Nun sind Rassismus und Antisemitismus in Ungarn nichts Neues. Aus der letzten zur Verfügung stehenden Umfrage aus den Jahren 1993 bis 2003 geht hervor, dass zehn Prozent der erwachsenen Bevölkerung „militant antisemitisch“ ist, 25 Prozent teilen antijüdische Vorurteile. Aber es ist eine neuere Entwicklung, dass das augenzwinkernde Einverständnis von Politikern mit dem volkstümlichen Antisemitismus diesen aus den Niederungen der Gesellschaft hervorgeholt und in der Alltagskommunikation salonfähig gemacht hat. Was zunächst anlässlich von Fußballspielen ungeahndet blieb (das Zeigen antisemitischer Spruchbänder, das Rufen von Parolen wie „Der Zug nach Auschwitz fährt gleich los!“ und das Verprügeln von gegnerischen Fans oder auch unbeteiligter Passanten), sickerte allmählich aus den einschlägigen Milieus heraus, und inzwischen kann keine öffentliche Kundgebung mehr stattfinden, und soll es auch nur eine harmlose Nikolaus-Feier in der Budapester Innenstadt sein, ohne dass die rot-weiß gestreiften Arpad-Fahnen der Nationalsozialisten und Großungarn (mit annektierten Teilen fast aller Nachbarstaaten) darstellende Embleme auftauchten. Es existiert in dieser Hinsicht kein Unrechtsbewusstsein mehr, es ist nicht anrüchig, als Teil von Polemiken auf die jüdische Abstammung von Politikern und anderen Akteuren des öffentlichen Lebens hinzuweisen. Am 15. März durfte der Holocaust-Leugner David Irving als Festredner einer öffentlichen Veranstaltung auftreten.
Wieso konnte es so weit kommen? Warum haben die Sozialisten Nationalismus und Antisemitismus nicht von Anfang an bekämpft, die Polizei entschieden gegen die ersten Zeichen der Eroberung der Straße durch den Mob eingesetzt? Warum taten das die dafür zuständigen Institutionen nicht? Sie haben sich tatsächlich nicht getraut.

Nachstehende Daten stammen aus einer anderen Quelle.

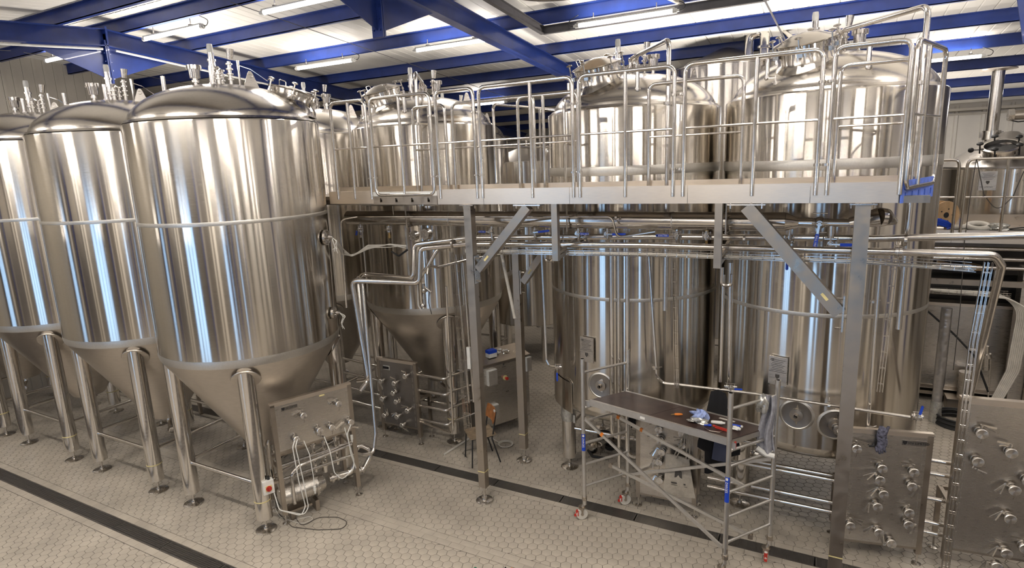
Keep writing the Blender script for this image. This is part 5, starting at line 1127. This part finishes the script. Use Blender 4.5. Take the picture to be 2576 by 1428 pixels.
# pots and pump parts on the floor under the middle tank
for k, (px, py, r, h_, mt, lb) in enumerate(((1497, 1135, .10, .11, 'pipe', 'open steel pot on the floor under the middle tank'), (1520, 1100, .11, .07, 'black', 'dark round lid on the floor behind the steel pot'), (1545, 1108, .09, .09, 'cast', 'small steel bowl near the third riser'), (1535, 1128, .08, .06, 'black', 'black fitting heap right of the steel pot'))):
    q = onZ(px, py, 0); m = MB(); m.lathe(q, [(r*.85, 0), (r, .02), (r, h_), (r+.008, h_+.006), (r-.01, h_), (r-.01, .02), (.001, .015)], 28); solo('floor_pot', m, mt, lb, 'pot')
q = onZ(1490, 1150, 0); m = MB(); m.tube([q+Vector((-.12, .15, .02)), q+Vector((0, 0, .02)), q+Vector((.22, .0, .03))], .02, 8, .03); solo('floor_tool', m, 'black', 'black angled tool on the tiles in front of the steel pot', 'tool')
m = MB(); q = onZ(1434, 1157, 0); m.cyl(q, q+UP*.03, .018, n=12); solo('bung', m, 'black', 'tiny black bung on the tiles beside the film wrapped leg foot', 'bung')
q = onZ(1592, 1080, 0); m = crumple(MB(), Vector((onY(1592, 1055, 6.72))), .035, .03, .10, 55, 12); solo('black_rag', m, 'jacket', 'black rag hanging at the left edge of the scaffold side valve panel', 'rag')
# at the bottom edge: bottle and tools standing on the floor
q = onZ(1198, 1470, 0); bt = thing('bottle', q, 'bottle with a green cap, only its top showing at the bottom edge', 'bottle'); hh = onZ(1198, 1420, 0)
zt_ = .20; m = MB(); m.lathe(q, [(.03, 0), (.033, .01), (.033, .13), (.013, .17), (.013, zt_-.02)], 20, cap=True); m.build('body', 'glass', bt); m = MB(); m.lathe(q+UP*(zt_-.03), [(.017, 0), (.017, .03), (.015, .034)], 18, cap=True); m.build('cap', 'green', bt)
for k, (px, mt, tip, lb) in enumerate(((1275, 'jacket', 'black', 'black pen standing at the bottom edge'), (1287, 'orange', 'brass', 'thin yellow pencil leaning at the bottom edge'), (1255, 'red', 'red', 'red ended pencil, left of the black pen at the bottom edge'))):
    q = onZ(px, 1462, 0); m = MB(); m.cyl(q, q+Vector((.02*k-.01, 0, .17 if k < 2 else .13)), .007 if k else .009, n=8); solo('pencil', m, mt, lb, 'pen')

# ------------------------------------------------------------------ brewhouse at the far right
DZ = 3.07; BY = 11.4
bp = thing('rear_platform', (1.2, BY, 0), 'rear steel platform at the far right carrying the chimney vessel', 'platform')
m = MB(); m.box((5.0, 13.9, DZ-.03), (7.6, 5.0, .06)); m.build('deck', 'dull', bp)
for a, b in ((1.2, 1.72), (1.725, 4.2), (4.205, 8.7)): m = MB(); m.box(((a+b)/2, BY, DZ-.08), (b-a, .01, .2)); m.build('fascia_panel', 'fascia', bp)
m = MB(); m.box((5, 12.55, DZ+.08), (7.5, .01, .16)); m.build('kick_plate', 'dull', bp)
for x in (1.35, 2.95, 5.5, 8): m = MB(); m.box((x, BY+.1, DZ/2-.04), (.12, .12, DZ-.1)); m.build('column', 'dull', bp)
m = MB(); m.box((5, 11.5, 2.25), (7.5, .06, .09)); m.build('cross_beam', 'dull', bp)
for a, b, mid, lb in ((.75, 1.72, None, 'short rear handrail panel beside the biggest tank'), (1.82, 3.6, .49, 'rear handrail panel in front of the chimney vessel'), (3.7, 5.6, .9, 'rear handrail panel beyond the right edge')):
    t = thing('handrail_panel', (a, BY-.02, DZ-.08), lb, 'railing', 'rear platform railing panels'); y = BY-.02
    m = MB(); m.tube([(a, y, DZ-.08), (a, y, 4.17), (b, y, 4.17), (b, y, DZ-.08)], .022, 10, .1); m.build('rail_frame', 'pipe', t); m = MB(); m.cyl((a, y, 3.6), (b, y, 3.6), .014, n=8); m.build('mid_rail', 'pipe', t)
    if mid: m = MB(); m.cyl((a+mid, y, DZ-.08), (a+mid, y, 4.17), .02, n=10); m.build('mid_post', 'pipe', t)
kc = Vector((2.78, 13.8, 0)); kr = 1.0
kv = thing('brew_kettle', kc+UP*DZ, 'steel brewing vessel with open round hatch and tall chimney at the far right', 'tank')
m = MB(); m.lathe(kc, [(kr-.02, DZ), (kr, DZ+.02), (kr, 3.96), (kr+.012, 3.97)], 80); m.build('shell', 'shell', kv)
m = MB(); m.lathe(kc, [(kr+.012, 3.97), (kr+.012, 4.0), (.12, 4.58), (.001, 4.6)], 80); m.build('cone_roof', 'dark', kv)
hq = kc+Vector((-.22, -.58, 4.27)); nn = Vector((-.12, -.42, 1)).normalized(); Rm = frame_of(nn)
m = MB(); m.lathe(hq, [(.27, -.1), (.25, -.04), (.25, .05), (.285, .055), (.285, .085), (.24, .09), (.24, -.06), (.001, -.06)], 44, Rm); hw_ = m.build('hatch_ring', 'pipe', kv)
m = MB(); m.lathe(hq, [(.235, .02), (.001, .02)], 40, Rm); m.build('hatch_opening', 'black', hw_)
for k in range(5):
    a = k*2*PI/5+.5; d_ = Rm @ Vector((math.cos(a), math.sin(a), 0)); m = MB(); q = hq+d_*.29+nn*.02; m.cyl(q-nn*.05, q+nn*.12, .012, n=8); m.lathe(q+nn*.12, [(.01, -.02), (.05, 0), (.05, .02), (.02, .04)], 12, Rm, True); m.build('knob', 'black', hw_)
m = MB(); q = hq-Vector((.28, 0, -.02)); m.cyl(q, q-Vector((.12, 0, 0)), .008); m.sph(q-Vector((.14, 0, 0)), .045, 12); m.build('ball_handle', 'black', hw_)
cq = kc+Vector((-.24, .2, 0)); m = MB(); m.cyl(cq+UP*4.3, cq+UP*5.70, .098, n=32); m.lathe(cq, [(.14, 4.46), (.14, 4.62)], 32); m.build('chimney', 'pipe', kv)
m = MB(); m.lathe(cq, [(.098, 5.66), (.27, 5.68), (.27, 5.70), (.098, 5.71)], 40); m.build('chimney_collar', 'fascia', kv)
m = MB(); m.box(cq+UP*4.55, (.34, .06, .1)); m.build('chimney_clamp', 'dark', kv)
m = MB(); q = kc+Vector((-.42, -.94, 3.77)); m.box(q, (.24, .03, .32)); dp = m.build('data_plate', 'plate', kv)
m = MB(); [m.box(q+Vector((0, -.017, .13-.022*k)), (.18-.03*(k % 3), .002, .005)) for k in range(6)]; m.prism([q+Vector((-.025, -.016, -.0)), q+Vector((.025, -.016, 0)), q+Vector((.025, -.016, -.03)), q+Vector((0, -.016, -.06)), q+Vector((-.025, -.016, -.03))], (0, -.003, 0)); m.build('plate_print', 'engr', dp)
text('SSV LIMITED', dp, q+Vector((-.105, -.0165, -.115))-kv.location, .034, (PI/2, 0, 0))
m = MB(); q = kc+Vector((.05, -1.0, 3.78)); m.box(q, (.02, .01, .02)); m.box(q+Vector((-.1, 0, .04)), (.01, .01, .14)); m.cyl(q, q-Vector((0, .04, 0)), .012); m.build('thermo_well', 'dark', kv)
mo = thing('agitator_motor', kc+Vector((.1, 0, 4.6)), 'grey agitator motor high at the right edge beside the chimney', 'motor'); q = kc+Vector((-.08, -.3, 4.86))
m = MB(); m.cyl(q, q+Vector((.45, 0, 0)), .085, n=20); m.build('body', 'dull', mo); m = MB(); m.cyl(q-Vector((.05, 0, 0)), q+Vector((.03, 0, 0)), .10, n=8); m.cyl(q+Vector((.3, .1, -.35)), q+Vector((.3, .05, 0)), .05, n=14); m.build('gear_flange', 'cast', mo); m = MB(); m.tube([q+Vector((.0, 0, -.09)), q+Vector((.1, 0, -.12)), q+Vector((.35, 0, -.1))], .01, 6, .03); m.build('cable', 'black', mo)
pipe('vapour_pipe', [kc+Vector((.5, -.4, 4.1)), kc+Vector((.5, -.4, 4.5)), kc+Vector((.75, -.4, 4.75))], .06, 'bent steel pipe at the right edge beside the open hatch', clamps=[(kc+Vector((.5, -.4, 4.4)), (0, 0, 1))])
# things lying on the rear platform
rl = thing('cable_reel', (1.62, 11.65, DZ), 'tan cardboard cable reel standing on the rear platform', 'reel'); ax = Vector((.5, -.86, 0)); c = Vector((1.62, 11.7, DZ+.23))
for s in (0, .14):
    m = MB(); m.lathe(c-ax*(.07-s), [(.045, -.008), (.22, -.008), (.222, 0), (.22, .008), (.045, .008)], 36, frame_of(ax)); f_ = m.build('flange', 'reel', rl)
m = MB(); m.lathe(c, [(.11, -.07), (.11, .07)], 28, frame_of(ax)); m.build('drum', 'reel', rl)
m = MB(); m.lathe(c+ax*.078, [(.05, 0), (.001, 0)], 18, frame_of(ax))
for k in range(5): a = k*2*PI/5; m.cyl(c+frame_of(ax) @ Vector((.1*math.cos(a), .1*math.sin(a), .075)), c+frame_of(ax) @ Vector((.1*math.cos(a), .1*math.sin(a), .080)), .012, n=8)
m.build('core_hole', 'black', rl)
m = MB()
for k in range(5):
    random.seed(k+60); m.tube([Vector((1.50+random.uniform(-.05, .05), 11.5, DZ+.02+random.uniform(0, .15))) for _ in range(1)]+[Vector((1.52, 11.48, DZ+.19-.02*k)), Vector((1.66, 11.47, DZ+.14-.02*k)), Vector((1.75, 11.46, DZ+.06)), Vector((1.66, 11.46, DZ+.03))], .016, 6, .05)
solo('ratchet_strap', m, 'bluep', 'blue strap bundle lying against the cable reel', 'strap')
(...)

Sie haben sich nicht getraut, den Revisionismus gegenüber Ungarns Nachbarn zurückzuweisen, um nicht als kommunistische Vaterlandsverräter da zu stehen. Aus dem gleichen Grund haben sie sich nicht getraut, dem Kult der Straße und der Gewalt entgegenzutreten. Insbesondere die Sozialisten wollten in diesem Zusammenhang auf keinen Fall daran erinnert werden, dass sie die Nachfolger jener Kräfte sind, die die Revolution von 1956 niedergeschlagen haben. Schritt für Schritt haben auch öffentliche Intellektuelle eine demokratische Position nach der anderen preisgegeben oder sind verstummt.

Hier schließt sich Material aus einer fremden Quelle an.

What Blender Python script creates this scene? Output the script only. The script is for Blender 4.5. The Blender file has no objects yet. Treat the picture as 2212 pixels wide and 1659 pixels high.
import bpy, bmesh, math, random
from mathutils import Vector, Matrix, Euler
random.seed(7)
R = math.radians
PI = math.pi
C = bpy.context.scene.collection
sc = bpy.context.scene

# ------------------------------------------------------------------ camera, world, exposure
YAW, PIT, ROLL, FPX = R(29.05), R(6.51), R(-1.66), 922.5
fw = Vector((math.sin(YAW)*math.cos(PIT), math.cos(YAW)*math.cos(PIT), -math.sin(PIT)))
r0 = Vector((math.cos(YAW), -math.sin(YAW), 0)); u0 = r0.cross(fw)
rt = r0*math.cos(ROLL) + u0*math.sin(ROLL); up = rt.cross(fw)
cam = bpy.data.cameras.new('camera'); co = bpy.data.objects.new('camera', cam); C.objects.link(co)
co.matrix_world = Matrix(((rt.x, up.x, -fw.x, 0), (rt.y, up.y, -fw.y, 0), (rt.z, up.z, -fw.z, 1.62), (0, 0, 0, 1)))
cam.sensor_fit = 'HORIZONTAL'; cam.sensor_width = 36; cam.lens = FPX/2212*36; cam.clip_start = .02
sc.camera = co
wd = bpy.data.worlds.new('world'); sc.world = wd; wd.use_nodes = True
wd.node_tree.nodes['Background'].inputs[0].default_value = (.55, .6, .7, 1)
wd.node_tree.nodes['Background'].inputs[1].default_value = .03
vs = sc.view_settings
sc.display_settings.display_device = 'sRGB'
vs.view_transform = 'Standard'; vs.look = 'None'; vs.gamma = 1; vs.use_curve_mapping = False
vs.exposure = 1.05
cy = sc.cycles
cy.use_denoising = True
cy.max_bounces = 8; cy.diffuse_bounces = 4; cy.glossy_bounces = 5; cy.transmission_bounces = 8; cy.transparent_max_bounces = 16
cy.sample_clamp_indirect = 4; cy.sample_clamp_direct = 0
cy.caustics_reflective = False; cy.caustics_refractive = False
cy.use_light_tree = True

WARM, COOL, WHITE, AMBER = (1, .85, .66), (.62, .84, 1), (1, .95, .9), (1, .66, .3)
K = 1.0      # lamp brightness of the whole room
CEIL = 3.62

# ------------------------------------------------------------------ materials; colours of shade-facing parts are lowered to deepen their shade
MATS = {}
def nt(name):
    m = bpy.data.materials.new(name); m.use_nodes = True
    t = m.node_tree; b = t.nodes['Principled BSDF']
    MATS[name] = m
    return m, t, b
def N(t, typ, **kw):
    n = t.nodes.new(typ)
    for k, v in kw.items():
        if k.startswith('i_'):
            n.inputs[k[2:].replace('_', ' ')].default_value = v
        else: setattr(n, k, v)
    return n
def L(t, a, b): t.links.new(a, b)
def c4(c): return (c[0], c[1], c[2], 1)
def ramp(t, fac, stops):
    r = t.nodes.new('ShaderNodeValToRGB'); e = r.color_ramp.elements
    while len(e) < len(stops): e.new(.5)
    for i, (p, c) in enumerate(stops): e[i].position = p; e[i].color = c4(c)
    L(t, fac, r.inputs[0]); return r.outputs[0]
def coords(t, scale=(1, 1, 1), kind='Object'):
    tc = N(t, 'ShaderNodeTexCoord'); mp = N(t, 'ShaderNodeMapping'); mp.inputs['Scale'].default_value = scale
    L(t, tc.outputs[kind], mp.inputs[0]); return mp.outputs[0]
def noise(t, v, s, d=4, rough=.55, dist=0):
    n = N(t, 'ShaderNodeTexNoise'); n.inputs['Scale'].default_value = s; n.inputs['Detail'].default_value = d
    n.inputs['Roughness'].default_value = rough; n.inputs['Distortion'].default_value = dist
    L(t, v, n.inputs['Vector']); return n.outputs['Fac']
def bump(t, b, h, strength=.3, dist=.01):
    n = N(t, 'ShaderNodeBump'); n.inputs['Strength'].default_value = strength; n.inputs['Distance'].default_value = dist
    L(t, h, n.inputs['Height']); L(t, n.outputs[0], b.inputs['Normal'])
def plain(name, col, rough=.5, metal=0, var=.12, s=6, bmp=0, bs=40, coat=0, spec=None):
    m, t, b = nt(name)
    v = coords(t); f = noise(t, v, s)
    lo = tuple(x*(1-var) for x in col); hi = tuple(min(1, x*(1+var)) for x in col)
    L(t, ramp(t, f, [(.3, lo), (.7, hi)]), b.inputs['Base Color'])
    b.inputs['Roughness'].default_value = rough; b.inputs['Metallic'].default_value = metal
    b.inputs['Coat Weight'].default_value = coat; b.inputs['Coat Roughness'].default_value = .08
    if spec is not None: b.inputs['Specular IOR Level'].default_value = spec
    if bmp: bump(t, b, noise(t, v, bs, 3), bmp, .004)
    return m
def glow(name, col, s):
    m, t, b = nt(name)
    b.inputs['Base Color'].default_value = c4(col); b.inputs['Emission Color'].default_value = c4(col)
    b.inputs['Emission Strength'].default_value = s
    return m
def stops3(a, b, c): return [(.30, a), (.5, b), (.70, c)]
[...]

So ist es in der gegenwärtigen Atmosphäre des offen zur Schau getragenen Hasses nicht mehr möglich, wichtige Fragen zum Gegenstand intellektueller Debatten zu machen. Niemand wagt es, die Verherrlichung des bewaffneten Kampfes als Mittel der Politik zu kritisieren oder die Frage aufzuwerfen, welche Folgen die von den Aufständischen 1956 begangenen Gräueltaten für den Ausgang der Revolution hatten. Der Zwischenfall vom Köztársaság-Platz, wo die kapitulierenden Verteidiger der Parteizentrale niedergemäht wurden, die Lynchjustiz gegenüber Parteimitgliedern und russischen Soldaten oder auch der Sturm auf ein jüdisches Altersheim sind mehr als kleine Schönheitsfehler der Revolution. Mit der Lehre, die daraus gezogen werden müsste, nämlich, dass es nie gut geht, wenn die Macht der Straße gehört, wie großartig die Ziele auch sind, will sich heute niemand beschäftigen.

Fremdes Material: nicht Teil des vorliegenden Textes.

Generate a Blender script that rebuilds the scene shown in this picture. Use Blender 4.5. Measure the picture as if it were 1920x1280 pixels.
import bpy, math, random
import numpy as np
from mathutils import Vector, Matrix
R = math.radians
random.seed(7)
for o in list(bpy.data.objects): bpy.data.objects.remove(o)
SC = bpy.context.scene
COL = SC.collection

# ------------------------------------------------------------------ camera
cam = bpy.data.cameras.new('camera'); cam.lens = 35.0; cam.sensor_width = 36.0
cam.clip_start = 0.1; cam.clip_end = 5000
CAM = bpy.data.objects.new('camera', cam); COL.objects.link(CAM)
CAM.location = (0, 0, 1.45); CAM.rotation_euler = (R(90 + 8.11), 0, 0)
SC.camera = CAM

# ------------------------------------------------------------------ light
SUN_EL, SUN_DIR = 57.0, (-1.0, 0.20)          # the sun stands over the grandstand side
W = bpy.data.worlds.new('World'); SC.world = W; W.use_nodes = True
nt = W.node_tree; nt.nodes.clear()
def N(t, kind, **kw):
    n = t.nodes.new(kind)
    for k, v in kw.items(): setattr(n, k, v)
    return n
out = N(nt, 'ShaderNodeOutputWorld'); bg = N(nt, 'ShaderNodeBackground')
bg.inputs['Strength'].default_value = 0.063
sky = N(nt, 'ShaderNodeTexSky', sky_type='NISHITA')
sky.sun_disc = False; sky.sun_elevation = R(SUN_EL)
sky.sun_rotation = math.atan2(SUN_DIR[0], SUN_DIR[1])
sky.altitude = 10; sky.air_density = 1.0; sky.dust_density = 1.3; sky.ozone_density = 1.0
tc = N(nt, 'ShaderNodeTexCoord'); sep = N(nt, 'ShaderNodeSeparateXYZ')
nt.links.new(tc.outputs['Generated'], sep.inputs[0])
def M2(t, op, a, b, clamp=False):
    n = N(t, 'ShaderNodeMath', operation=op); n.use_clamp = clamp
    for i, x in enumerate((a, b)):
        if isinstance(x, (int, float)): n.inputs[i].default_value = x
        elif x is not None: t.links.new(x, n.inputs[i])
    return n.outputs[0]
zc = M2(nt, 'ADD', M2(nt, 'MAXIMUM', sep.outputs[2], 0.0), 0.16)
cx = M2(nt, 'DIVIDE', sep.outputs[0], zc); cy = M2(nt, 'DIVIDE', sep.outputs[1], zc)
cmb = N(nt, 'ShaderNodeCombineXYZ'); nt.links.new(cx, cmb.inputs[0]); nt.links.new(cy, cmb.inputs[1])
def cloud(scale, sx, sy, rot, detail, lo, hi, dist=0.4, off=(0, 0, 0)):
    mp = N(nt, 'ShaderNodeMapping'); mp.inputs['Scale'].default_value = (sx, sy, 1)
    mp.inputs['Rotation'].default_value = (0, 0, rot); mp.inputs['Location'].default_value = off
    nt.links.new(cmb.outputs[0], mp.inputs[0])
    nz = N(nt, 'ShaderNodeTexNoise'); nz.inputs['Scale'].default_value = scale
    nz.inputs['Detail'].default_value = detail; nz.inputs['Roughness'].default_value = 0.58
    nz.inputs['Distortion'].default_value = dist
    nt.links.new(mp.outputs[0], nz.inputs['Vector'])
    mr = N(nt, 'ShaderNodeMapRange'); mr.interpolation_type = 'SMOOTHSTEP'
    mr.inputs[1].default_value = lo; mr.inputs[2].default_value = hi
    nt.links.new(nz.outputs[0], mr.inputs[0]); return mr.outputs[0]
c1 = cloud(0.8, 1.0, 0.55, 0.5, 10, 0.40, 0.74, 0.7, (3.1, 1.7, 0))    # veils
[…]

Inzwischen gerät jeder nationale Feiertag zu einer Machtprobe. Daran ist nicht nur die kleine Minderheit beteiligt, die Waffen hortet und Molotowcocktails bastelt. Auch beachtliche Teile des konservativen, durchaus vermögenden Bürgertums haben sich – mit verschiedenen Motiven – hinter der Flagge von Fidesz versammelt. Zwischen den Feiertagen wird der ohnehin wenig verankerte Parlamentarismus durch eine Inflation der Plebiszite weiter geschwächt, ein Zustand der permanenten Aufregung erzeugt. Die Energien der Regierung werden aufgezehrt und ihre Arbeit extrem erschwert, obwohl sich immer größere Wirtschaftsprobleme auftürmen. Der größte Teil der Bevölkerung wendet sich von diesem Schauspiel angeekelt ab und hegt seine eigenen Zweifel an der Brauchbarkeit der parlamentarischen Demokratie. Diejenigen, die inzwischen das ganze Geschäft der Politik verachten, sind die dritte und größte Partei in der zerrissenen Gesellschaft. Sollte eines Tages die parlamentarische Demokratie in ernsthafte Bedrängnis geraten – mit ihnen als Verteidigern sollte niemand rechnen.